Friday, November 11, 2011

Is four the new two? Mobile quad core arrives right on time. Two, we hardly knew ya.

APPLE INSIDER STORY >>

Putting some hot new dual-core chipset in that new smartphone you’re designing? Sorry to tell you this, but it looks like dual is like so five minutes ago.

It seems like it wasn’t more than a year ago when dual-core processors in handsets were the absolute cutting edge. A speed war was brewing among smartphone vendors. There was chest pounding of specs: “1 GHz dual-core.” But there wasn’t much talk of actual benefits. But just as the megapixel arms race morphed into a speed race, the core battle is now upon us.

The other day, NVIDIA officially announced its Tegra 3, a quad-core mobile processor with five cores! The Tegra 3 is based on ARM’s Cortex A9 CPU with each single core running up to 1.4 GHz, supports full HD 1080p video playback and 7.1 surround sound audio, and it runs a 12-core GeForce GPU for what NVIDIA says will lead to three times the video performance. When you start talking a dozen cores, you’re bound to get some early adopter interest.

Pay for four cores, get the fifth for free!
An interesting development with the Tegra 3 is the introduction of what NVIDIA calls the “Companion Core,” a fifth lower-power and slower (500 MHz) core to provide CPU support to for less-intensive tasks such as stand-by. This is a clever way to drive battery efficiency. In face, NVIDIA is claiming the Tegra 3 supports up to 12 hours ov video playback on the device, a 60% increase in battery performance over the Tegra 2.

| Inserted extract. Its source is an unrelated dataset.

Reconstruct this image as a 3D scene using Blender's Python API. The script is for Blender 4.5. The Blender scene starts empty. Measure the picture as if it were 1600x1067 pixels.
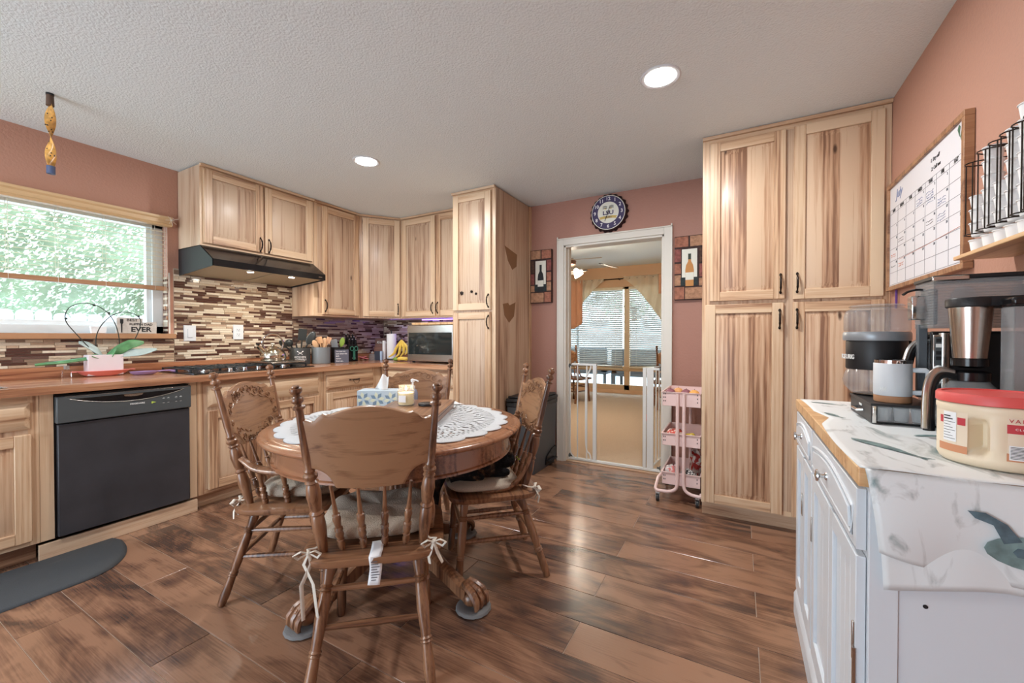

We’ll soon be seeing some intense video, audio, and gaming experiences on tablets and smartphones thanks to chips like this.

So, is it a dual to the finish? And soon a finish to the dual?

1 comment:

Dipankar said...

To me it seems like a bit of an overkill. If you see their explanation of the architecture, only the 500 Mhz companion core is active during 1080p video playback, meaning that the graphics accelerator does the video decoding & post processing. I wonder what's the need for the 4 full-speed cores? Bragging rights, maybe.